• **TASK**
Take the data below and write out exactly the lines from the one with "by 1365 pixels." through the one with "return z - .03"; omit every other line.

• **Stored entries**
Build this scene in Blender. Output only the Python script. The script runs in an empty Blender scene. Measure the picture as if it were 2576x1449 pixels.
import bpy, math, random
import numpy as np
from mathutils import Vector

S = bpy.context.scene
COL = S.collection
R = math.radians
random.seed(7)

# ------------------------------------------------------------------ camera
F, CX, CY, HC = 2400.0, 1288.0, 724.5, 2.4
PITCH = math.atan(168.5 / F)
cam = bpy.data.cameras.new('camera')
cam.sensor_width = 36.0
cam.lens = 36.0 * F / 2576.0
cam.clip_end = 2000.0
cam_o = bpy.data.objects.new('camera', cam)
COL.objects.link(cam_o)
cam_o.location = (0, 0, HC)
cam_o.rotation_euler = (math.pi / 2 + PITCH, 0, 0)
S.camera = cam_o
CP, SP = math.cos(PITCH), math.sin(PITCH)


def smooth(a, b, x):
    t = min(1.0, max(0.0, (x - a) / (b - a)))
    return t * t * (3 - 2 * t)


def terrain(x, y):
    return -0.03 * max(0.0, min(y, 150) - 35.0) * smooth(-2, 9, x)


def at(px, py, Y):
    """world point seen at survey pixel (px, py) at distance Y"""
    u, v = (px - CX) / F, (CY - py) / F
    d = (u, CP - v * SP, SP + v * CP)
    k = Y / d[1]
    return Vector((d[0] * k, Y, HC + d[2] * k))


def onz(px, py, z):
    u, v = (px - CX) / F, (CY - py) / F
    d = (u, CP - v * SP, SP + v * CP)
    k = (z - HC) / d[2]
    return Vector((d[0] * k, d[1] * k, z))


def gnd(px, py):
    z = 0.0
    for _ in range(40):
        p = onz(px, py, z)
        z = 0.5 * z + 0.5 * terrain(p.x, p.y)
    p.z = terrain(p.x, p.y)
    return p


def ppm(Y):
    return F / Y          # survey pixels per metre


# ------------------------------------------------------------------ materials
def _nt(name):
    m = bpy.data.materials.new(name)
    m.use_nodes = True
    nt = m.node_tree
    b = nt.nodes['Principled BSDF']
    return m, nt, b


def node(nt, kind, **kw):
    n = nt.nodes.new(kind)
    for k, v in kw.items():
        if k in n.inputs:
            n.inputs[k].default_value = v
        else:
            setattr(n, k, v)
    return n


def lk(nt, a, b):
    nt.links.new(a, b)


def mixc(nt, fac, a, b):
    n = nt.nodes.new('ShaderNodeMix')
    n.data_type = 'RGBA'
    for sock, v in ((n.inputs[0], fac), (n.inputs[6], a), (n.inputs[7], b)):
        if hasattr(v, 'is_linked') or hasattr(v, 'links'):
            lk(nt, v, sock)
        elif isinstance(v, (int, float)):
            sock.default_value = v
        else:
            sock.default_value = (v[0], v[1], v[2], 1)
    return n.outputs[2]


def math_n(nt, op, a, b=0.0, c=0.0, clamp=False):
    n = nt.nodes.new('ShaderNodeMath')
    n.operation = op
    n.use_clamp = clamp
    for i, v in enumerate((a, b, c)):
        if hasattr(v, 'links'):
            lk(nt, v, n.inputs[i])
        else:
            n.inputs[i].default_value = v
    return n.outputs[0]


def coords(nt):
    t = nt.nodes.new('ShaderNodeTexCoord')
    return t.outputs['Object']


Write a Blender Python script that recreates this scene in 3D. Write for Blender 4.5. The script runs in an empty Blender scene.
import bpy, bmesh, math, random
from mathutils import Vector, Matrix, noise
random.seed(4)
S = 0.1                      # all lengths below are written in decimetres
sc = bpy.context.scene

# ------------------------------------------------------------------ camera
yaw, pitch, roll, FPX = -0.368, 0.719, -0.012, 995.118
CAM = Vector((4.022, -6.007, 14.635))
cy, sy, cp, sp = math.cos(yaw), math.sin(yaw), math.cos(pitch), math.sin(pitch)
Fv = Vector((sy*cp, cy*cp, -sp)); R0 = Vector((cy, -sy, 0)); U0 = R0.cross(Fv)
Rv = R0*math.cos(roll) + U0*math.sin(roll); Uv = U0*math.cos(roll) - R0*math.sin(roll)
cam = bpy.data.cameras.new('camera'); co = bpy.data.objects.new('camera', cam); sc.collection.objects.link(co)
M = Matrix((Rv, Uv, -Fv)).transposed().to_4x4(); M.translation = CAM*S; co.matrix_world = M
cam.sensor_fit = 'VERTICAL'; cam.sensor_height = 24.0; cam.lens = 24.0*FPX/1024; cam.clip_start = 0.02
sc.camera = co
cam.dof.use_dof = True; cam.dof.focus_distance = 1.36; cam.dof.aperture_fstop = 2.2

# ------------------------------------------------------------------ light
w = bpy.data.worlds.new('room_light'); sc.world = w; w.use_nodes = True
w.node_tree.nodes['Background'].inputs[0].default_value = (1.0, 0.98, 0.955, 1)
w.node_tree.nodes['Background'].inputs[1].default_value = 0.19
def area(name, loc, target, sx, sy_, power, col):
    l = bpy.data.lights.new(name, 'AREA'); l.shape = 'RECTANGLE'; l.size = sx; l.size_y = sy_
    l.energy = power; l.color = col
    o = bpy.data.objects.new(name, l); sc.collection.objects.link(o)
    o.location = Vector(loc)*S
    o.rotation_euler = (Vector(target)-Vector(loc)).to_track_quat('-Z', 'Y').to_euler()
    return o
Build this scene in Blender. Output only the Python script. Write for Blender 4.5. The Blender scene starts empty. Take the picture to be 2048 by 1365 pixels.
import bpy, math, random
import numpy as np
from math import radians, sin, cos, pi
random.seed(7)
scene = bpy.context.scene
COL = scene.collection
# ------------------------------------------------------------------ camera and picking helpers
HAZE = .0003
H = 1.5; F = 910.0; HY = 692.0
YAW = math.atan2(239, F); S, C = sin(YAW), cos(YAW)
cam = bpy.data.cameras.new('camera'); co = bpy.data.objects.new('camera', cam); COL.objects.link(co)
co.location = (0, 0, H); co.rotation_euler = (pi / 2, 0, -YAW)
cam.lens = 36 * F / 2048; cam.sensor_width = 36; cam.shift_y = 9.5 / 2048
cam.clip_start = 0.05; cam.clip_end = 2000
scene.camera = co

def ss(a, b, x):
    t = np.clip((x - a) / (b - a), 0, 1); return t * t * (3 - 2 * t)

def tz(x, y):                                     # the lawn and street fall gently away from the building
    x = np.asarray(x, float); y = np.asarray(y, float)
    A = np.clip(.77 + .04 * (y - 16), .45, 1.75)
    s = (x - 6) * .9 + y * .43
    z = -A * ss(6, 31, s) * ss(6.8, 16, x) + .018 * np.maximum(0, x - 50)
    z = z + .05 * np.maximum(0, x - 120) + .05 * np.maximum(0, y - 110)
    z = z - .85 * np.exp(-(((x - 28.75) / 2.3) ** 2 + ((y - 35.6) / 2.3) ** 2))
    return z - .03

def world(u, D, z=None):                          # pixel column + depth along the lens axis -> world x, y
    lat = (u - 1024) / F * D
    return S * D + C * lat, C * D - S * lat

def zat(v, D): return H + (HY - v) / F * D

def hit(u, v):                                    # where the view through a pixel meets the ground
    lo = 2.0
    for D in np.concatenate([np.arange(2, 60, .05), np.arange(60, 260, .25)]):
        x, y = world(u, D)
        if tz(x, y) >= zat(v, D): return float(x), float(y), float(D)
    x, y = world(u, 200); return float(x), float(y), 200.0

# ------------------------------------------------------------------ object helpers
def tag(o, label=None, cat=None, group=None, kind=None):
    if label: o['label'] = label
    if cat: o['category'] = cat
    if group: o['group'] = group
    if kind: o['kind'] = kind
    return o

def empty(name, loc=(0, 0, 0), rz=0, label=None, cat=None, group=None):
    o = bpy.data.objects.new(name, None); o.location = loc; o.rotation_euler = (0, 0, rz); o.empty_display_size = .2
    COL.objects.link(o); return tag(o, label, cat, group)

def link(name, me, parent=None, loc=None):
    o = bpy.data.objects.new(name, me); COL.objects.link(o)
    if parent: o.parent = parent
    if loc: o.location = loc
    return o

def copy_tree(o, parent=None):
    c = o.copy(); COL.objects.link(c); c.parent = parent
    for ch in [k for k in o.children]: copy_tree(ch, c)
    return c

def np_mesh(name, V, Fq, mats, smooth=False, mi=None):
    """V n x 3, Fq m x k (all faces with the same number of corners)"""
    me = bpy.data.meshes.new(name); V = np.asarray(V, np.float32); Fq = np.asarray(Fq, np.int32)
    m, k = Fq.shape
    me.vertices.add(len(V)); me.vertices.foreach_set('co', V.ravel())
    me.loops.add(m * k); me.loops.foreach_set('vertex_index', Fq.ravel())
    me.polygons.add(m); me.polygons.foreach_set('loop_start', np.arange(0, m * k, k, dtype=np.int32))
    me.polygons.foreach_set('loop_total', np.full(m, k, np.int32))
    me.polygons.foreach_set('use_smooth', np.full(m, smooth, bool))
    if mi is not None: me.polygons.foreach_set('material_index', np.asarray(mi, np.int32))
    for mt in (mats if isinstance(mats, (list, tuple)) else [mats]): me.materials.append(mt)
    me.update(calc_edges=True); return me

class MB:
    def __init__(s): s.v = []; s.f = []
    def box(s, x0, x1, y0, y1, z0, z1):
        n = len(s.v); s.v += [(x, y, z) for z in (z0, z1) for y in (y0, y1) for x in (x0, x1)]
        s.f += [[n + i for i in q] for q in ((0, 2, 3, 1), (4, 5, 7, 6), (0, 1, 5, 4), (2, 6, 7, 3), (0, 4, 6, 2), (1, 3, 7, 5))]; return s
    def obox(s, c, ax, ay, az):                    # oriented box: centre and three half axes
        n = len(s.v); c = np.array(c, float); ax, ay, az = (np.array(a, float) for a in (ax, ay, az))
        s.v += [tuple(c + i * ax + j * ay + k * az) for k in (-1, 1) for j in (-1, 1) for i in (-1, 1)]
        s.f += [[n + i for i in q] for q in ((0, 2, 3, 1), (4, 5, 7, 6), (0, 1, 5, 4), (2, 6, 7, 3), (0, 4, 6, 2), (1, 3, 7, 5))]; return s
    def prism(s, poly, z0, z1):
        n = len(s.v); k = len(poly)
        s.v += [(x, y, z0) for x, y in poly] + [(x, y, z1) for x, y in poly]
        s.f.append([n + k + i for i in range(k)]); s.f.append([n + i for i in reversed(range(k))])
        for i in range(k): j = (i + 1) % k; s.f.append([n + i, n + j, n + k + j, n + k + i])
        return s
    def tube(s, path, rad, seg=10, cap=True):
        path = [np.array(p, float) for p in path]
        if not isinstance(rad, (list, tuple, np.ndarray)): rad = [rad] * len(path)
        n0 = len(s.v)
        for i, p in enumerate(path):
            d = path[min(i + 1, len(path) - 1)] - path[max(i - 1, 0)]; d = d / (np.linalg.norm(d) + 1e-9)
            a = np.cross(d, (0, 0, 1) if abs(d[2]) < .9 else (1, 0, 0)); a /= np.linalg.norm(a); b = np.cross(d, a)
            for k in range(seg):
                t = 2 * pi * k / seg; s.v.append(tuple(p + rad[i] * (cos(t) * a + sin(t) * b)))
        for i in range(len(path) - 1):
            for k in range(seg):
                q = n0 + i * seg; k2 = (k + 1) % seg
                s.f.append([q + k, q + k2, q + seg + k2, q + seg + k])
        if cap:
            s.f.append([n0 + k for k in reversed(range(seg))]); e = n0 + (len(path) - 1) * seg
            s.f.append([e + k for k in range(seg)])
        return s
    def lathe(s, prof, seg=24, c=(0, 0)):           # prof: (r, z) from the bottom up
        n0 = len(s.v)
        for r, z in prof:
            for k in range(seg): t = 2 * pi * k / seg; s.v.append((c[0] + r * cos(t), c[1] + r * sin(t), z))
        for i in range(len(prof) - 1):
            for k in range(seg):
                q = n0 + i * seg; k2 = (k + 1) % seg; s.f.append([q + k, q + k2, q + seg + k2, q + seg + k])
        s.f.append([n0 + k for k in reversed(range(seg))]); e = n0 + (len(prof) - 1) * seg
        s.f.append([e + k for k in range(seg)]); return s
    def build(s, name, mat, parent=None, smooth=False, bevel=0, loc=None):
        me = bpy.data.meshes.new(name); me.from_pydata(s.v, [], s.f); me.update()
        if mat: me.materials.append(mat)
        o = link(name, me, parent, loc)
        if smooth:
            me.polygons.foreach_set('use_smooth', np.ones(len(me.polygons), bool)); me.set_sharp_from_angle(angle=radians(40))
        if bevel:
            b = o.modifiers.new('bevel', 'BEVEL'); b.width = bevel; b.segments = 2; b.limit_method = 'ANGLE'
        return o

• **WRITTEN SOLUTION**
Build this scene in Blender. Output only the Python script. Write for Blender 4.5. The Blender scene starts empty. Take the picture to be 2048 by 1365 pixels.
import bpy, math, random
import numpy as np
from math import radians, sin, cos, pi
random.seed(7)
scene = bpy.context.scene
COL = scene.collection
# ------------------------------------------------------------------ camera and picking helpers
HAZE = .0003
H = 1.5; F = 910.0; HY = 692.0
YAW = math.atan2(239, F); S, C = sin(YAW), cos(YAW)
cam = bpy.data.cameras.new('camera'); co = bpy.data.objects.new('camera', cam); COL.objects.link(co)
co.location = (0, 0, H); co.rotation_euler = (pi / 2, 0, -YAW)
cam.lens = 36 * F / 2048; cam.sensor_width = 36; cam.shift_y = 9.5 / 2048
cam.clip_start = 0.05; cam.clip_end = 2000
scene.camera = co

def ss(a, b, x):
    t = np.clip((x - a) / (b - a), 0, 1); return t * t * (3 - 2 * t)

def tz(x, y):                                     # the lawn and street fall gently away from the building
    x = np.asarray(x, float); y = np.asarray(y, float)
    A = np.clip(.77 + .04 * (y - 16), .45, 1.75)
    s = (x - 6) * .9 + y * .43
    z = -A * ss(6, 31, s) * ss(6.8, 16, x) + .018 * np.maximum(0, x - 50)
    z = z + .05 * np.maximum(0, x - 120) + .05 * np.maximum(0, y - 110)
    z = z - .85 * np.exp(-(((x - 28.75) / 2.3) ** 2 + ((y - 35.6) / 2.3) ** 2))
    return z - .03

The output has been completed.